New method for imaging electronic orbitals in solids

March 26, 2019

The research teams of Prof. Liu Hao Tjeng from MPI-CPfS, Prof. Maurits Haverkort from the University of Heidelberg (former MPI), and Dr. Andrea Severing from the University of Cologne have conceptualized and tested a new method for making quantum mechanical objects in solids visible at a beamline at the German Electron Synchrotron DESY in Hamburg.

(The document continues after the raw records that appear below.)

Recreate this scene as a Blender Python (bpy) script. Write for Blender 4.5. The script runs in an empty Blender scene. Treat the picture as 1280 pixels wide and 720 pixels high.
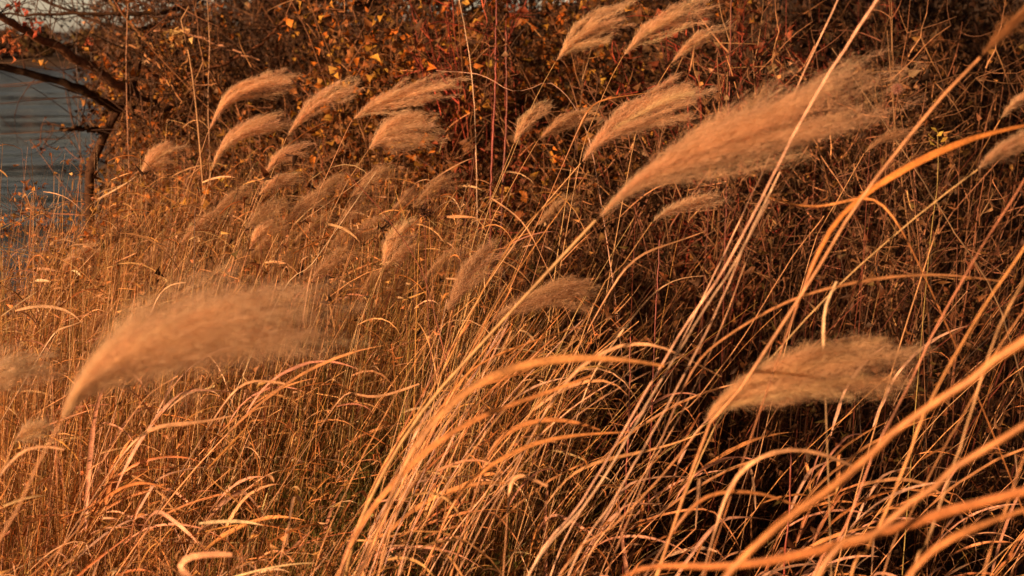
import bpy, math
import numpy as np
from math import radians
R = np.random.default_rng(7)
S = bpy.context.scene
COL = S.collection

# ------------------------------------------------------------------ camera
CAM = np.array([0.0, 0.0, 1.7]); PITCH = radians(9.6); FPX = 1758.0
cd = bpy.data.cameras.new("camera"); cam = bpy.data.objects.new("camera", cd); COL.objects.link(cam)
cam.location = CAM; cam.rotation_euler = (radians(90) - PITCH, 0, 0)
cd.sensor_width = 36; cd.lens = 36 * FPX / 1280; cd.clip_start = 0.05; cd.clip_end = 5000
cd.dof.use_dof = True; cd.dof.focus_distance = 3.6; cd.dof.aperture_fstop = 5.6
S.camera = cam
# ------------------------------------------------------------------ sky and sun
SUN_EL = radians(12); SUN_AZ = math.atan2(-0.70, -0.71)           # low sun over the river, left of and behind the camera
w = bpy.data.worlds.new("World"); S.world = w; w.use_nodes = True
nt = w.node_tree; nt.nodes.clear()
sky = nt.nodes.new('ShaderNodeTexSky'); sky.sky_type = 'NISHITA'; sky.sun_disc = False
sky.sun_elevation = SUN_EL; sky.sun_rotation = SUN_AZ % (2 * math.pi); sky.dust_density = 2.0; sky.ozone_density = 0.6; sky.air_density = 1.2
mul = nt.nodes.new('ShaderNodeMix'); mul.data_type = 'RGBA'; mul.blend_type = 'MULTIPLY'; mul.inputs[0].default_value = 1
mul.inputs[7].default_value = (1.12, 1.12, 1.62, 1)                # the photo's warm white balance
bg = nt.nodes.new('ShaderNodeBackground'); bg.inputs[1].default_value = 0.15
out = nt.nodes.new('ShaderNodeOutputWorld')
# pale haze low over the river, dimmer sky overhead
geo = nt.nodes.new('ShaderNodeTexCoord'); sep = nt.nodes.new('ShaderNodeSeparateXYZ'); nt.links.new(geo.outputs['Generated'], sep.inputs[0])
rmp = nt.nodes.new('ShaderNodeValToRGB'); rmp.color_ramp.elements[0].position = 0.0; rmp.color_ramp.elements[0].color = (1, 1, 1, 1)
rmp.color_ramp.elements[1].position = .30; rmp.color_ramp.elements[1].color = (.035, .016, .007, 1); e_ = rmp.color_ramp.elements.new(.10); e_.color = (.26, .24, .22, 1)
nt.links.new(sep.outputs[2], rmp.inputs[0]); mu2 = nt.nodes.new('ShaderNodeMix'); mu2.data_type = 'RGBA'; mu2.blend_type = 'MULTIPLY'; mu2.inputs[0].default_value = 1
nt.links.new(sky.outputs[0], mul.inputs[6]); nt.links.new(mul.outputs[2], mu2.inputs[6]); nt.links.new(rmp.outputs[0], mu2.inputs[7]); nt.links.new(mu2.outputs[2], bg.inputs[0]); nt.links.new(bg.outputs[0], out.inputs[0])
sd = bpy.data.lights.new("sun", 'SUN'); so = bpy.data.objects.new("sun", sd); COL.objects.link(so)
sd.energy = 5.0; sd.angle = radians(0.6); sd.color = (1.0, 0.525, 0.26)
so.rotation_euler = (radians(90) - SUN_EL, 0, math.atan2(-math.sin(SUN_AZ), math.cos(SUN_AZ)) + math.pi)
so.location = (-20, -10, 8)
vs = S.view_settings; vs.view_transform = 'Standard'; vs.look = 'None'; vs.exposure = 0.92; vs.gamma = 1; vs.use_curve_mapping = False
S.render.engine = 'CYCLES'
cy = S.cycles; cy.max_bounces = 7; cy.diffuse_bounces = 5; cy.glossy_bounces = 2; cy.transmission_bounces = 5; cy.transparent_max_bounces = 12

# ------------------------------------------------------------------ helpers
RT = np.array([1.0, 0, 0]); FW = np.array([0, math.cos(PITCH), -math.sin(PITCH)]); UP = np.array([0, math.sin(PITCH), math.cos(PITCH)])
def at(px, py, d):
    return CAM + d * (FW + RT * (px - 640) / FPX - UP * (py - 360) / FPX)
def unit(v): return v / (np.linalg.norm(v, axis=-1, keepdims=True) + 1e-12)
def rvec(n): return unit(R.normal(size=(n, 3)))
def cr(pts, n):
    """smooth curve through points, n samples, even by length"""
    p = np.asarray(pts, float)
    if len(p) == 2: return p[0] + (p[1] - p[0]) * np.linspace(0, 1, n)[:, None]
    e = np.vstack([2 * p[0] - p[1], p, 2 * p[-1] - p[-2]]); o = []
    for i in range(1, len(e) - 2):
        t = np.linspace(0, 1, 12, endpoint=False)[:, None]
        a, b, c, d = e[i - 1], e[i], e[i + 1], e[i + 2]
        o.append(0.5 * (2 * b + (c - a) * t + (2 * a - 5 * b + 4 * c - d) * t * t + (3 * b - a - 3 * c + d) * t ** 3))
    o = np.vstack(o + [p[-1:]])
    L = np.r_[0, np.cumsum(np.linalg.norm(np.diff(o, axis=0), axis=1))]
    s = np.linspace(0, L[-1], n)
    return np.stack([np.interp(s, L, o[:, k]) for k in range(3)], 1)
def tang(P):
    return unit(np.gradient(P, axis=-2))

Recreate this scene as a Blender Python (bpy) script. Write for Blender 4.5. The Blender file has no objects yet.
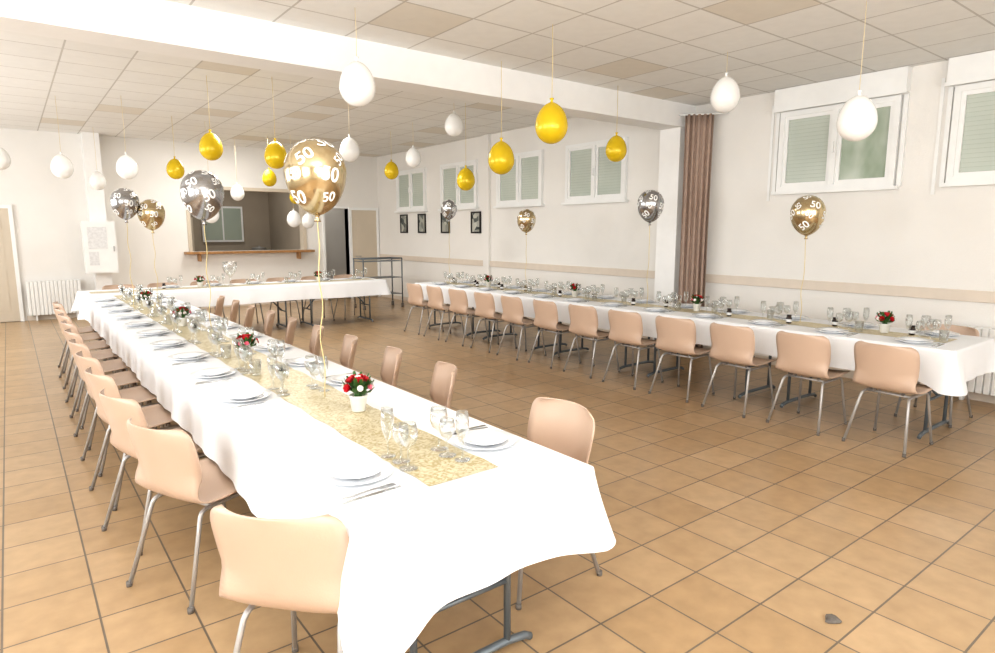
import bpy, bmesh, math, random
from mathutils import Vector, Matrix
random.seed(7)
S = bpy.context.scene
S.view_settings.view_transform = 'Standard'
try: S.view_settings.look = 'Medium High Contrast'
except Exception: pass
COL = S.collection
H = 1.62

# ------------------------------------------------------------------ materials
def newmat(name):
    m = bpy.data.materials.new(name); m.use_nodes = True
    nt = m.node_tree
    return m, nt, nt.nodes['Principled BSDF']
def setp(b, **k):
    for n, v in k.items():
        n = n.replace('_', ' ')
        if n in b.inputs: b.inputs[n].default_value = v
def c(r, g, b):
    f = lambda v: ((v/255)/12.92 if v/255 <= .04045 else ((v/255+.055)/1.055)**2.4)
    return (f(r), f(g), f(b), 1)
def simple(name, col, rough=.5, metal=0, noise=.0, nscale=8, bump=0, bscale=40, **k):
    m, nt, b = newmat(name)
    setp(b, Base_Color=col, Roughness=rough, Metallic=metal, **k)
    tc = nt.nodes.new('ShaderNodeTexCoord')
    if noise > 0:
        n = nt.nodes.new('ShaderNodeTexNoise'); n.inputs['Scale'].default_value = nscale; n.inputs['Detail'].default_value = 4
        r = nt.nodes.new('ShaderNodeValToRGB')
        lo = tuple(max(0, v*(1-noise)) for v in col[:3])+(1,)
        hi = tuple(min(1, v*(1+noise*.6)) for v in col[:3])+(1,)
        r.color_ramp.elements[0].position = .3; r.color_ramp.elements[1].position = .7
        r.color_ramp.elements[0].color = lo; r.color_ramp.elements[1].color = hi
        nt.links.new(tc.outputs['Object'], n.inputs['Vector'])
        nt.links.new(n.outputs['Fac'], r.inputs['Fac']); nt.links.new(r.outputs['Color'], b.inputs['Base Color'])
    if bump > 0:
        n = nt.nodes.new('ShaderNodeTexNoise'); n.inputs['Scale'].default_value = bscale; n.inputs['Detail'].default_value = 5
        bp = nt.nodes.new('ShaderNodeBump'); bp.inputs['Strength'].default_value = bump; bp.inputs['Distance'].default_value = .02
        nt.links.new(tc.outputs['Object'], n.inputs['Vector'])
        nt.links.new(n.outputs['Fac'], bp.inputs['Height']); nt.links.new(bp.outputs['Normal'], b.inputs['Normal'])
    return m

M_wall = simple('wall_paint', c(236, 233, 228), .75, noise=.03, nscale=1.2, bump=.12, bscale=60)
M_white = simple('white_paint', c(240, 240, 238), .5, noise=.02)
M_beam = simple('beam_paint', c(242, 241, 239), .7, noise=.02, bump=.05)
M_rail = simple('rail_paint', c(222, 210, 196), .6, noise=.03)
M_chair = simple('chair_plastic', c(200, 174, 154), .36, noise=.03, nscale=3, bump=.05, bscale=150)
M_chrome = simple('chrome_tube', c(186, 184, 182), .45, .55, noise=.05)
M_greyleg = simple('grey_steel', c(118, 126, 132), .4, .4, noise=.05)
M_rubber = simple('rubber', c(120, 114, 108), .7, noise=.05)
M_cloth = simple('white_tablecloth', c(240, 241, 243), .8, noise=.015, nscale=5, bump=.25, bscale=7)
M_top = simple('table_laminate', c(190, 184, 174), .5, noise=.05)
M_porc = simple('porcelain', c(240, 241, 243), .15, noise=.01)
M_napkin = simple('paper_napkin', c(244, 245, 247), .8, noise=.02, bump=.1)
M_steel = simple('cutlery_steel', c(190, 192, 194), .18, 1, noise=.04)
M_curtain = simple('curtain_fabric', c(176, 154, 140), .85, noise=.06, nscale=20, bump=.1, bscale=200)
M_door = simple('door_paint', c(208, 196, 178), .5, noise=.04, nscale=2)
M_wood = simple('ledge_wood', c(168, 126, 82), .45, noise=.25, nscale=12)
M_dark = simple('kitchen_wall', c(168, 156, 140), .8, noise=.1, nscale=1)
M_yb = simple('yellow_balloon', c(222, 190, 34), .26, .15, noise=.04, nscale=3)
M_wb = simple('white_balloon', c(244, 243, 240), .25, noise=.02, nscale=3)
M_gb = simple('gold_balloon', c(204, 186, 150), .17, .92, noise=.05, nscale=3)
M_sb = simple('silver_balloon', c(178, 178, 180), .16, .92, noise=.05, nscale=3)
M_txt = simple('balloon_print', c(252, 251, 248), .4, noise=.01)
M_string = simple('balloon_ribbon', c(216, 196, 140), .5, noise=.05)
M_wstring = simple('white_ribbon', c(222, 206, 170), .5, noise=.05)
M_red = simple('red_petals', c(190, 18, 34), .55, noise=.25, nscale=30)
M_wpet = simple('white_petals', c(248, 240, 235), .6, noise=.05, nscale=30)
M_pink = simple('pink_petals', c(226, 120, 140), .6, noise=.15, nscale=30)
M_leaf = simple('leaf_green', c(60, 100, 44), .5, noise=.3, nscale=30)
M_pot = simple('ceramic_pot', c(228, 226, 220), .35, noise=.04)
M_bottle = simple('dark_glass', c(44, 34, 32), .12, noise=.1)
M_black = simple('frame_black', c(34, 33, 33), .4, noise=.05)
M_green = simple('exit_green', c(20, 150, 80), .5, noise=.05)
M_paper = simple('notice_paper', c(225, 225, 225), .8, noise=.12, nscale=25)
M_stone = simple('pebble_grey', c(110, 104, 98), .8, noise=.2, nscale=40)

def photo_mat():
    m, nt, b = newmat('framed_photo')
    tc = nt.nodes.new('ShaderNodeTexCoord'); v = nt.nodes.new('ShaderNodeTexVoronoi'); v.inputs['Scale'].default_value = 9
    r = nt.nodes.new('ShaderNodeValToRGB')
    r.color_ramp.elements[0].color = c(60, 70, 70); r.color_ramp.elements[1].color = c(200, 200, 190)
    s = nt.nodes.new('ShaderNodeSeparateColor')
    nt.links.new(tc.outputs['Object'], v.inputs['Vector']); nt.links.new(v.outputs['Color'], s.inputs[0])
    nt.links.new(s.outputs[0], r.inputs['Fac']); nt.links.new(r.outputs['Color'], b.inputs['Base Color'])
    setp(b, Roughness=.3); return m
M_photo = photo_mat()

def pane_mat(name, lo, hi, rough, scale=(1, 1, 1), ns=1.5):
    m, nt, b = newmat(name)
    tc = nt.nodes.new('ShaderNodeTexCoord'); mp = nt.nodes.new('ShaderNodeMapping'); mp.inputs['Scale'].default_value = scale
    n = nt.nodes.new('ShaderNodeTexNoise'); n.inputs['Scale'].default_value = ns; n.inputs['Detail'].default_value = 3
    r = nt.nodes.new('ShaderNodeValToRGB'); r.color_ramp.elements[0].position = .35; r.color_ramp.elements[1].position = .65
    r.color_ramp.elements[0].color = lo; r.color_ramp.elements[1].color = hi
    nt.links.new(tc.outputs['Object'], mp.inputs['Vector']); nt.links.new(mp.outputs['Vector'], n.inputs['Vector'])
    nt.links.new(n.outputs['Fac'], r.inputs['Fac']); nt.links.new(r.outputs['Color'], b.inputs['Base Color'])
    setp(b, Roughness=rough); return m
M_pane = pane_mat('window_glass_frosted', c(166, 176, 164), c(178, 188, 174), .2, (1, 1, 1), 1.2)
M_pane2 = pane_mat('window_glass_painted_reflection', c(150, 164, 144), c(192, 200, 188), .15, (1, 1.4, .7), 2.2)  # reflection of greenery painted into the pane colour with noise
M_blind = pane_mat('blind_slat', c(188, 196, 186), c(198, 204, 194), .5)

def glass_mat():
    m, nt, b = newmat('clear_glass'); nt.nodes.remove(b)
    out = nt.nodes['Material Output']
    t = nt.nodes.new('ShaderNodeBsdfTransparent'); t.inputs['Color'].default_value = (.95, .96, .96, 1)
    g = nt.nodes.new('ShaderNodeBsdfGlossy'); g.inputs['Roughness'].default_value = .06; g.inputs['Color'].default_value = (.97, .97, .97, 1)
    lw = nt.nodes.new('ShaderNodeLayerWeight'); lw.inputs['Blend'].default_value = .36
    mx = nt.nodes.new('ShaderNodeMixShader')
    nt.links.new(lw.outputs['Facing'], mx.inputs[0]); nt.links.new(t.outputs[0], mx.inputs[1]); nt.links.new(g.outputs[0], mx.inputs[2])
    nt.links.new(mx.outputs[0], out.inputs['Surface']); return m
M_glass = glass_mat()

def grid_mat(name, size, off, c1, c2, cm, mortar, rough, special=None, thr=.92, bump=.3, speck=.06):
    m, nt, b = newmat(name); L = nt.links.new; N = nt.nodes.new
    tc = N('ShaderNodeTexCoord'); mp = N('ShaderNodeMapping'); mp.inputs['Location'].default_value = (off[0], off[1], 0)
    L(tc.outputs['Object'], mp.inputs['Vector'])
    br = N('ShaderNodeTexBrick'); br.offset = 0; br.squash = 1
    br.inputs['Scale'].default_value = 1; br.inputs['Mortar Size'].default_value = mortar; br.inputs['Mortar Smooth'].default_value = .1
    br.inputs['Brick Width'].default_value = size[0]; br.inputs['Row Height'].default_value = size[1]
    br.inputs['Bias'].default_value = 0
    L(mp.outputs['Vector'], br.inputs['Vector'])
    br.inputs['Color1'].default_value = c1; br.inputs['Color2'].default_value = c2; br.inputs['Mortar'].default_value = cm
    n = N('ShaderNodeTexNoise'); n.inputs['Scale'].default_value = 9; n.inputs['Detail'].default_value = 5
    L(tc.outputs['Object'], n.inputs['Vector'])
    rr = N('ShaderNodeMapRange'); rr.inputs['From Min'].default_value = .3; rr.inputs['From Max'].default_value = .7
    rr.inputs['To Min'].default_value = 1-speck; rr.inputs['To Max'].default_value = 1+speck
    L(n.outputs['Fac'], rr.inputs['Value'])
    mul = N('ShaderNodeVectorMath'); mul.operation = 'SCALE'
    L(br.outputs['Color'], mul.inputs[0]); L(rr.outputs[0], mul.inputs['Scale'])
    last = mul.outputs['Vector']
    if special:
        d = N('ShaderNodeVectorMath'); d.operation = 'DIVIDE'; d.inputs[1].default_value = (size[0], size[1], 1)
        L(mp.outputs['Vector'], d.inputs[0])
        fl = N('ShaderNodeVectorMath'); fl.operation = 'FLOOR'; L(d.outputs[0], fl.inputs[0])
        sp = N('ShaderNodeSeparateXYZ'); L(fl.outputs[0], sp.inputs[0])
        cb = N('ShaderNodeCombineXYZ'); L(sp.outputs[0], cb.inputs[0]); L(sp.outputs[1], cb.inputs[1])
        wn = N('ShaderNodeTexWhiteNoise'); L(cb.outputs[0], wn.inputs['Vector'])
        gt = N('ShaderNodeMath'); gt.operation = 'GREATER_THAN'; gt.inputs[1].default_value = thr; L(wn.outputs['Value'], gt.inputs[0])
        mx = N('ShaderNodeMix'); mx.data_type = 'RGBA'; mx.blend_type = 'MULTIPLY'
        L(gt.outputs[0], mx.inputs[0]); L(last, mx.inputs[6]); mx.inputs[7].default_value = special
        last = mx.outputs[2]
    L(last, b.inputs['Base Color'])
    inv = N('ShaderNodeMath'); inv.operation = 'SUBTRACT'; inv.inputs[0].default_value = 1; L(br.outputs['Fac'], inv.inputs[1])
    bp = N('ShaderNodeBump'); bp.inputs['Strength'].default_value = bump; bp.inputs['Distance'].default_value = .004
    L(inv.outputs[0], bp.inputs['Height']); L(bp.outputs['Normal'], b.inputs['Normal'])
    setp(b, Roughness=rough); return m
M_floor = grid_mat('beige_floor_tiles', (.33, .33), (.165, 0), c(186, 158, 124), c(174, 145, 110), c(112, 101, 88), .0045, .28, speck=.09)
M_ceil = grid_mat('suspended_ceiling_tiles', (.6, .6), (0, 0), c(238, 237, 234), c(234, 233, 230), c(200, 197, 192), .009, .8, special=c(243, 238, 230), thr=.93, speck=.02)

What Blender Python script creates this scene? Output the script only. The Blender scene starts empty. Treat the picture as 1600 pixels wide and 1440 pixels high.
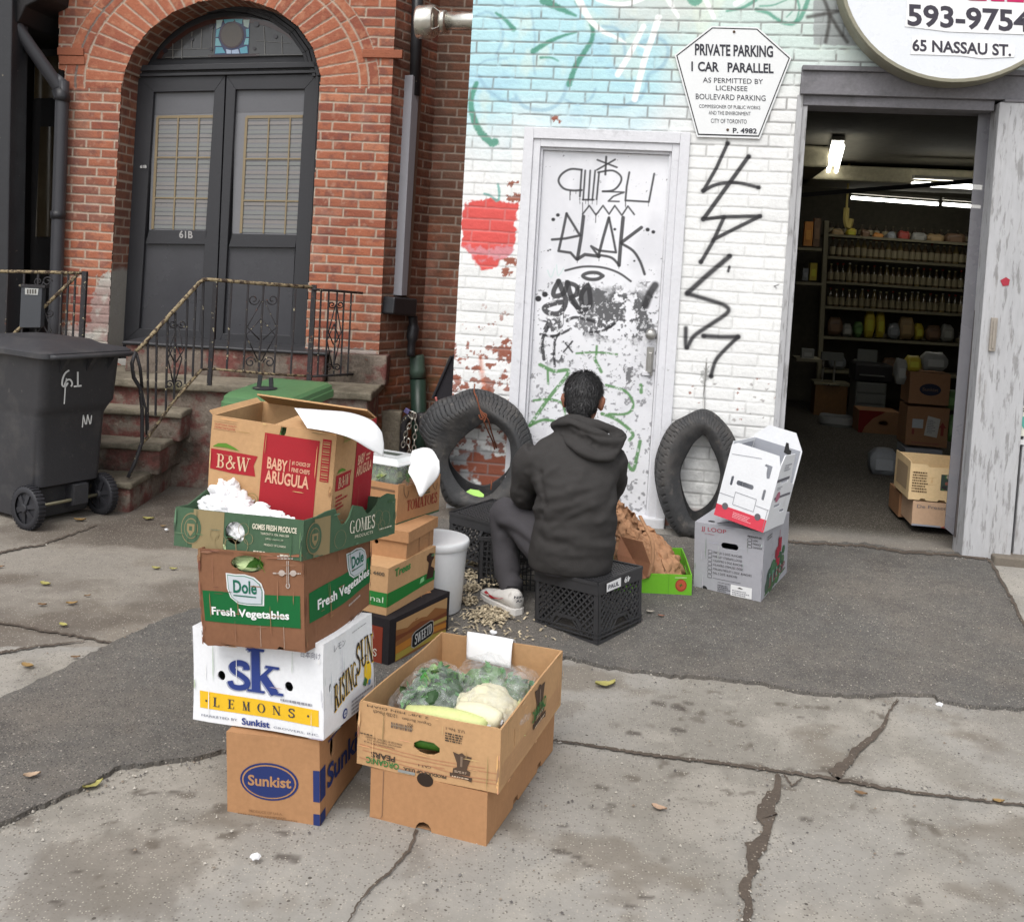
import bpy, bmesh, math, random
import numpy as np
from mathutils import Vector, Matrix, noise
R = math.radians
random.seed(7)
S = bpy.context.scene
COL = S.collection
# ------------------------------------------------------------------ camera, world, sun, exposure
FL, CH, CY = 1600.0, 1.58, 509.51            # focal length in photo pixels, camera height, principal row
PITCH, ROLL = .0590, .0570
cp_, sp_, cr_, sr_ = math.cos(PITCH), math.sin(PITCH), math.cos(ROLL), math.sin(ROLL)
FW = np.array([0, cp_, -sp_]); up_ = np.array([0, sp_, cp_]); rt_ = np.array([1., 0, 0])
RT = cr_*rt_ + sr_*up_; UP = -sr_*rt_ + cr_*up_
CAM = np.array([0, 0, CH])
cam = bpy.data.cameras.new("camera"); camo = bpy.data.objects.new("camera", cam); COL.objects.link(camo)
cam.sensor_fit = 'HORIZONTAL'; cam.sensor_width = 36; cam.lens = 36.0
cam.shift_y = -(720-CY)/1600.0
cam.clip_start = .05; cam.clip_end = 300
camo.matrix_world = Matrix([[RT[0], UP[0], -FW[0], 0], [RT[1], UP[1], -FW[1], 0], [RT[2], UP[2], -FW[2], CH], [0, 0, 0, 1]])
S.camera = camo
W = bpy.data.worlds.new("World"); S.world = W; W.use_nodes = True
nt = W.node_tree; bg = nt.nodes['Background']
SUN_EL, SUN_AZ = R(56), R(205)               # high overcast sun behind the photographer's left shoulder
sky = nt.nodes.new('ShaderNodeTexSky'); sky.sky_type = 'NISHITA'; sky.sun_disc = False
sky.sun_elevation = SUN_EL; sky.sun_rotation = SUN_AZ; sky.air_density = 1.0; sky.dust_density = 3.0
hs = nt.nodes.new('ShaderNodeHueSaturation'); hs.inputs['Saturation'].default_value = .22
nt.links.new(sky.outputs[0], hs.inputs['Color']); nt.links.new(hs.outputs[0], bg.inputs['Color'])
bg.inputs['Strength'].default_value = .15
sun = bpy.data.lights.new("sun", 'SUN'); sun.energy = .6; sun.angle = R(35); sun.color = (1, .97, .91)
suno = bpy.data.objects.new("sun", sun); COL.objects.link(suno)
sd = Vector((math.sin(SUN_AZ)*math.cos(SUN_EL), math.cos(SUN_AZ)*math.cos(SUN_EL), math.sin(SUN_EL)))
suno.rotation_euler = sd.to_track_quat('Z', 'Y').to_euler()
S.view_settings.view_transform = 'Standard'; S.view_settings.look = 'None'
S.view_settings.exposure = 0.80; S.view_settings.gamma = 1; S.view_settings.use_curve_mapping = False
S.cycles.use_denoising = True
S.cycles.max_bounces = 8; S.cycles.transparent_max_bounces = 12
# ------------------------------------------------------------------ photo pixel -> place
def proj(P):
    d = np.asarray(P, float) - CAM; z = d @ FW
    return np.stack([800+FL*(d @ RT)/z, CY-FL*(d @ UP)/z], -1)
def ray(px, py): return FW + RT*(px-800)/FL + UP*(CY-py)/FL
class Plane:
    """a vertical wall plane: point, unit direction along it, normal towards the street"""
    def __init__(s, P, yaw):
        s.P = np.array(P, float); s.t = np.array([math.cos(yaw), math.sin(yaw), 0.]); s.n = np.array([s.t[1], -s.t[0], 0.])
    def at(s, px, py, d=0.):                  # point of the plane moved d towards the street
        r = ray(px, py); P = s.P + s.n*d
        return CAM + r*((P-CAM) @ s.n)/(r @ s.n)
    def uv(s, px, py, d=0.):
        p = s.at(px, py, d); return (p-s.P) @ s.t, p[2]
    def xyz(s, u, z, d=0.):
        u = np.asarray(u, float); z = np.asarray(z, float); d = np.asarray(d, float)+0*u
        o = s.P + u[..., None]*s.t + d[..., None]*s.n
        o[..., 2] = z
        return o
def vplane(A, B):
    A = np.array(A); B = np.array(B); return Plane([A[0], A[1], 0], math.atan2(B[1]-A[1], B[0]-A[0]))
WP = Plane([1.153, 5.733, 0], -.16)           # white brick garage front
HP = Plane([-1.44, 7.25, 0], -.10)          # red brick house front
def gz(x, y):                                 # ground height: a short asphalt ramp up to the garage
    x = np.asarray(x, float); y = np.asarray(y, float)
    dw = (x-WP.P[0])*WP.n[0] + (y-WP.P[1])*WP.n[1]
    r = np.clip(1-dw/2, 0, 1); r = r*r*(3-2*r)*.5+r*.5
    k = np.clip((x+1.1)/.9, 0, 1)
    return .14*r*k*k*(3-2*k)
def gnd(px, py, h=0.):
    z = 0.
    for _ in range(12):
        r = ray(px, py); P = CAM + r*(z+h-CH)/r[2]; z = .5*z+.5*float(gz(P[0], P[1]))
    r = ray(px, py); return CAM + r*(z+h-CH)/r[2]
def onz(px, py, z):
    r = ray(px, py); return CAM + r*(z-CH)/r[2]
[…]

Orbital states are quantum mechanical constructions that describe the probability to find an electron in an atom, molecule or solid.  We know from atomic physics that an s-orbital is spherical or that a p-orbital is dumbbell-shaped, but how do the complicated distributions of the electrons that contribute to chemical bonds in solids look like?  Knowledge of these orbital states or electron distributions is the basis for our understanding of chemical bonds and with this of the physical properties; always with the goal to design materials with specific properties. Here x-ray spectroscopy has contributed tremendously but the interpretation of the spectra is not easy and is often based on some assumptions for the analysis of the data.  Hence it would be great to have an experimental method that gives a direct image of the local electron density.

Such a method has been developed by the research teams of Prof. Liu Hao Tjeng, Prof. Maurits Haverkort and Dr. Andrea Severing.  At the German Electron Synchrotron DESY in Hamburg they have built up an end station that can be used for imaging directly local electron densities without the need for further mathematical analysis.